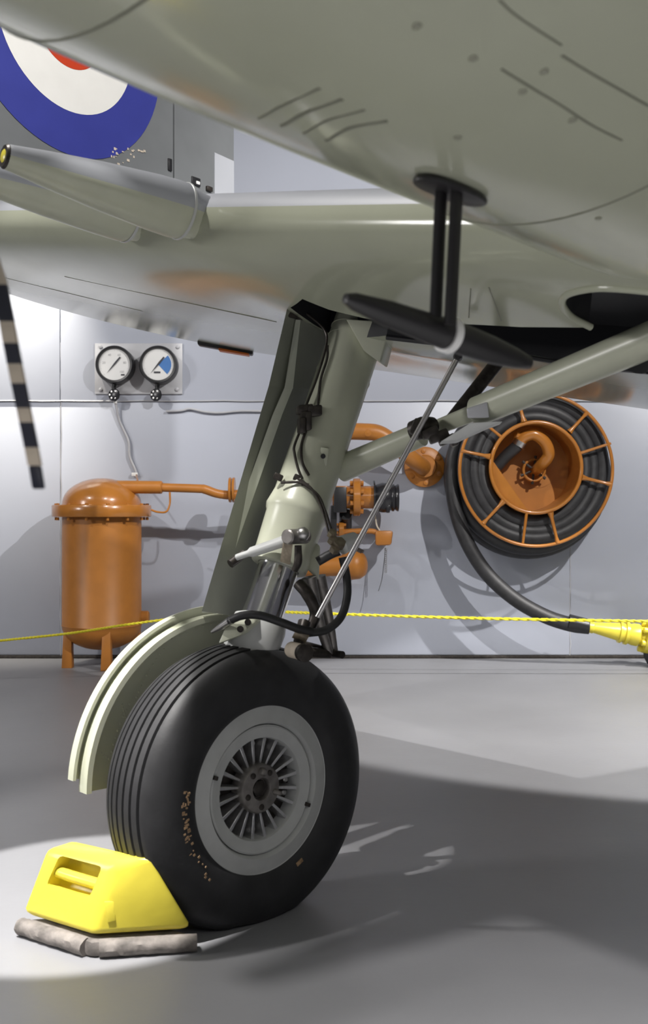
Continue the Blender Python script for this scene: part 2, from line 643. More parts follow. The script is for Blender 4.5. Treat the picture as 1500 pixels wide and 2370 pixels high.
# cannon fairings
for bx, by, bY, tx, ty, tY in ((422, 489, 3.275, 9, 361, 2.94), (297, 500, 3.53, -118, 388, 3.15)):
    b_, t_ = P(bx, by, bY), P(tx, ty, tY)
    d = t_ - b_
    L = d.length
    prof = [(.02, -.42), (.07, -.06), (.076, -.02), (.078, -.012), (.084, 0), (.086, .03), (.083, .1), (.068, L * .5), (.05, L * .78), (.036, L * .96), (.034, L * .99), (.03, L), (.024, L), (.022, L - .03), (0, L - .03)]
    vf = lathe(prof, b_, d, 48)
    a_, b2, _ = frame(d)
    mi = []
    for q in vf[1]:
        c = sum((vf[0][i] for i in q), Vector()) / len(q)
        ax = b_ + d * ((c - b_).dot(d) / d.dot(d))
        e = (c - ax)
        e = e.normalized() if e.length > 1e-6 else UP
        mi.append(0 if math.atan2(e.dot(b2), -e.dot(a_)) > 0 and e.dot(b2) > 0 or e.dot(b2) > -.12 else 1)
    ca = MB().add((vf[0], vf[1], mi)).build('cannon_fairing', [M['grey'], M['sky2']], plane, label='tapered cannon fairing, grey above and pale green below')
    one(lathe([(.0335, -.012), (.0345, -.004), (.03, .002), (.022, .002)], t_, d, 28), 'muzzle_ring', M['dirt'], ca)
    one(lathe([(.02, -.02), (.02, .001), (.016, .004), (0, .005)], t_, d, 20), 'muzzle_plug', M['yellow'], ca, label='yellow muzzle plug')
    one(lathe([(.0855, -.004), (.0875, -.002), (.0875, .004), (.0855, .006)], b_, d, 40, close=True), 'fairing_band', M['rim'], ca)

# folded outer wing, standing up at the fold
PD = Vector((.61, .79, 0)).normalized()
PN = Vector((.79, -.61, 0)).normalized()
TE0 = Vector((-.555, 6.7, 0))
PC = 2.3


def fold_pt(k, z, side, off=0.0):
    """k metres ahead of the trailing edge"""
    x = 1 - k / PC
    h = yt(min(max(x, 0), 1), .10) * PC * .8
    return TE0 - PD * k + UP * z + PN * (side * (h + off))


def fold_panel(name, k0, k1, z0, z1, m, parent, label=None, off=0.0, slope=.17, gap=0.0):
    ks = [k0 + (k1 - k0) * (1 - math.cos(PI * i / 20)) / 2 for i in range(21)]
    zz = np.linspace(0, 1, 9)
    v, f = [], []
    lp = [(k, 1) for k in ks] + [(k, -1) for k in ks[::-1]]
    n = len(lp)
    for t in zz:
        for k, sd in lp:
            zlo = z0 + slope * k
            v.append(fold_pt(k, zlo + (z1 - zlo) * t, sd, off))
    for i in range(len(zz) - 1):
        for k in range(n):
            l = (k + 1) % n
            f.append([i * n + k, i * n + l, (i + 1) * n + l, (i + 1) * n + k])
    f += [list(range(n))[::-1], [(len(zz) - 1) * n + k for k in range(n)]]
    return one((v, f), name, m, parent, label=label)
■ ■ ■
__Problem details__
Please quote the lines of the material, beginning with the first and ending with the one that contains "return TE0 - PD", exactly as written and without any pictures.

__Output for this task__
Continue the Blender Python script for this scene: part 2, from line 643. More parts follow. The script is for Blender 4.5. Treat the picture as 1500 pixels wide and 2370 pixels high.
# cannon fairings
for bx, by, bY, tx, ty, tY in ((422, 489, 3.275, 9, 361, 2.94), (297, 500, 3.53, -118, 388, 3.15)):
    b_, t_ = P(bx, by, bY), P(tx, ty, tY)
    d = t_ - b_
    L = d.length
    prof = [(.02, -.42), (.07, -.06), (.076, -.02), (.078, -.012), (.084, 0), (.086, .03), (.083, .1), (.068, L * .5), (.05, L * .78), (.036, L * .96), (.034, L * .99), (.03, L), (.024, L), (.022, L - .03), (0, L - .03)]
    vf = lathe(prof, b_, d, 48)
    a_, b2, _ = frame(d)
    mi = []
    for q in vf[1]:
        c = sum((vf[0][i] for i in q), Vector()) / len(q)
        ax = b_ + d * ((c - b_).dot(d) / d.dot(d))
        e = (c - ax)
        e = e.normalized() if e.length > 1e-6 else UP
        mi.append(0 if math.atan2(e.dot(b2), -e.dot(a_)) > 0 and e.dot(b2) > 0 or e.dot(b2) > -.12 else 1)
    ca = MB().add((vf[0], vf[1], mi)).build('cannon_fairing', [M['grey'], M['sky2']], plane, label='tapered cannon fairing, grey above and pale green below')
    one(lathe([(.0335, -.012), (.0345, -.004), (.03, .002), (.022, .002)], t_, d, 28), 'muzzle_ring', M['dirt'], ca)
    one(lathe([(.02, -.02), (.02, .001), (.016, .004), (0, .005)], t_, d, 20), 'muzzle_plug', M['yellow'], ca, label='yellow muzzle plug')
    one(lathe([(.0855, -.004), (.0875, -.002), (.0875, .004), (.0855, .006)], b_, d, 40, close=True), 'fairing_band', M['rim'], ca)

# folded outer wing, standing up at the fold
PD = Vector((.61, .79, 0)).normalized()
PN = Vector((.79, -.61, 0)).normalized()
TE0 = Vector((-.555, 6.7, 0))
PC = 2.3


def fold_pt(k, z, side, off=0.0):
    """k metres ahead of the trailing edge"""
    x = 1 - k / PC
    h = yt(min(max(x, 0), 1), .10) * PC * .8
    return TE0 - PD * k + UP * z + PN * (side * (h + off))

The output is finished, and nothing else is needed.